The funny thing is, even with everything that's happened around me, most of the 2000s felt fairly stable. They got off to a bumpy start, with a move, a firing and a move to a new location, but after I settled into a new job in 2001, things leveled out. There have been occasional crises, of course, but we've found ways through them.
As for me, I know the many ways I've changed over the last ten years. Many dreams and ambitions I had gave way to reality, and more than a little of the cheer I once had has hardened into skepticism, if not cynicism. I've learned the wisdom of thinking before saying anything, and the even greater wisdom that sometimes the best thing you can say is nothing at all. I've learned the wisdom of waiting and seeing. I've learned that life will always come with varying degrees of heartbreak, and that the secret is in learning to accept it and making the most of what you do get.
Perhaps the biggest change is in what I worry about. Ten years ago, I couldn't see much beyond myself. My main concerns were about me, about my future, about my hopes and well-being. Ten years later, I don't worry about my own fortunes so much. Whatever it is inside me -- whether it's faith, or whether it's a gambler's instinct, or both -- tells me that whatever happens, I'll find a way through it.

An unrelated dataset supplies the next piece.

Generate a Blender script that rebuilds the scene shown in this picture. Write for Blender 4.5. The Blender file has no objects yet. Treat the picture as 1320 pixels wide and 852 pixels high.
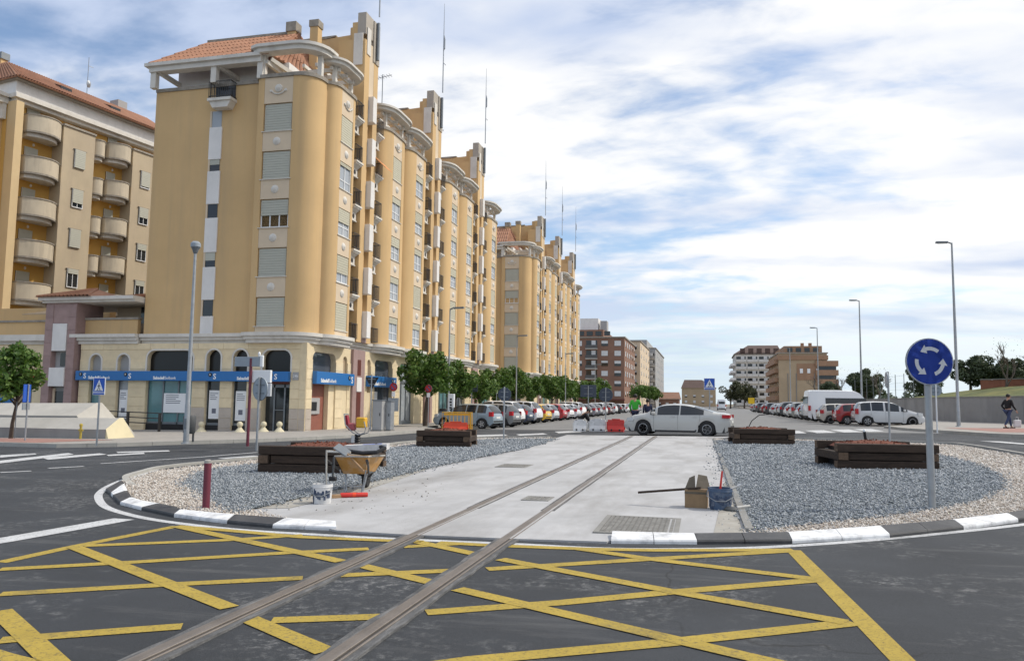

What I do find myself worrying about, though, are those around me. My own well-being doesn't worry me half as much as wondering when hubby will get a call-back on a job application. I could be in a small plane flying through pea-soup cloud cover in the mountains of Alaska and wouldn't really worry, and yet I don't ease up each day until hubby comes home safely from his usual commute.
If you'd told me at the start of any of the three previous decades that I'd be like this in 2010, I'd have laughed.